The grant was awarded through the State of Missouri’s “Developing an Educator Workforce that Expands Yearly” Awards, also known as the DEWEY Awards.

The college was one of 15 higher education institutions to receive equivalent awards.

“Investing in the teachers of today and tomorrow is as critical as ever,” says Dr. Sandra Hamar, provost and vice president for Academic Affairs. “Columbia College is committed to partnering with current and future educators every step of the way. This program is a three-stage approach toward helping teachers while emphasizing increased opportunities in rural areas.”

“Investing in the teachers of today and tomorrow is as critical as ever.”

Dr.
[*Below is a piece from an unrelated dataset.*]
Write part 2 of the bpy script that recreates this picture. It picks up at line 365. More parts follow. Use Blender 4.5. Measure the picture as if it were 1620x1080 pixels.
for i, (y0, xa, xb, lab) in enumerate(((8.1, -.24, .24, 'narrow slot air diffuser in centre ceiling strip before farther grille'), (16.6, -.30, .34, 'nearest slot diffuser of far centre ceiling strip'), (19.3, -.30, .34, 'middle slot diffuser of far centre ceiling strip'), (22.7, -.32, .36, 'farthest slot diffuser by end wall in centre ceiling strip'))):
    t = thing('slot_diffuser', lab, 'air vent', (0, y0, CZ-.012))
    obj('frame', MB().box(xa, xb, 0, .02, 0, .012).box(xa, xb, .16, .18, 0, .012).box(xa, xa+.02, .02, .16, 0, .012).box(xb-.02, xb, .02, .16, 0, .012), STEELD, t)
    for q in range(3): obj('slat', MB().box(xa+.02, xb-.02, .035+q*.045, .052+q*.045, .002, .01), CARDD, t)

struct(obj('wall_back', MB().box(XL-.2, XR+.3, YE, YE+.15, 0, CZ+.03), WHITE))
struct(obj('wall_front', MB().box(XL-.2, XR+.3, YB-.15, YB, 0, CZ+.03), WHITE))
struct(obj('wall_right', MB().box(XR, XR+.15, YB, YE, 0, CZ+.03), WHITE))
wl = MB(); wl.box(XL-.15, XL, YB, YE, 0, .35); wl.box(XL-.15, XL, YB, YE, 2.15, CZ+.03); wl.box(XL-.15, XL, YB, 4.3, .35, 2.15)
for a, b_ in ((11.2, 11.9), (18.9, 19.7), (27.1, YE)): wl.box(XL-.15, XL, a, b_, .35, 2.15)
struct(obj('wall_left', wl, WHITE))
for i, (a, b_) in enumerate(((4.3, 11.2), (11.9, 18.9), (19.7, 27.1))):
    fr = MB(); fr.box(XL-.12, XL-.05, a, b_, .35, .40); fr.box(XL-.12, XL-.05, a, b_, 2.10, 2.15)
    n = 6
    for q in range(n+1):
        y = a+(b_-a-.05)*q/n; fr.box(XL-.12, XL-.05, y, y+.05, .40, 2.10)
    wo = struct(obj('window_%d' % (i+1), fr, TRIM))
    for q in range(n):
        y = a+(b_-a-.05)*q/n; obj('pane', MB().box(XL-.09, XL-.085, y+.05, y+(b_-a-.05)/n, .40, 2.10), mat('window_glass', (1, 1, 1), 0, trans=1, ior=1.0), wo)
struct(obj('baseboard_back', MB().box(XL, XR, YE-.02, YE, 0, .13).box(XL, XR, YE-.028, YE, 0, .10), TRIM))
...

Sandra Hamar, Columbia College Provost and VP for Academic Affairs

The program will recruit new students interested in becoming a teacher by giving them access to technology resources such as laptops and internet connection to take online or virtual courses; provide scholarships to existing students during their student teaching semester where they are paired with an experienced teacher and mentored in the profession; and offer monetary support to help graduates purchase teaching and learning supplies in their first or second year of teaching.

 “We are proud to implement our ConnectUP! Program to help address the Missouri teacher shortage by providing meaningful support when it matters most,” says Dixie Williams, vice president for Enrollment Management & Marketing.

Gift cards for supplies will be dispersed to new teachers identified by the college. Priority for scholarships and technology resources will be given to students who plan to teach in, or who already live in, a geographical area in which the teacher shortage is most pronounced and/or those whose representation among Missouri teachers is disproportionate relative to the school-age population.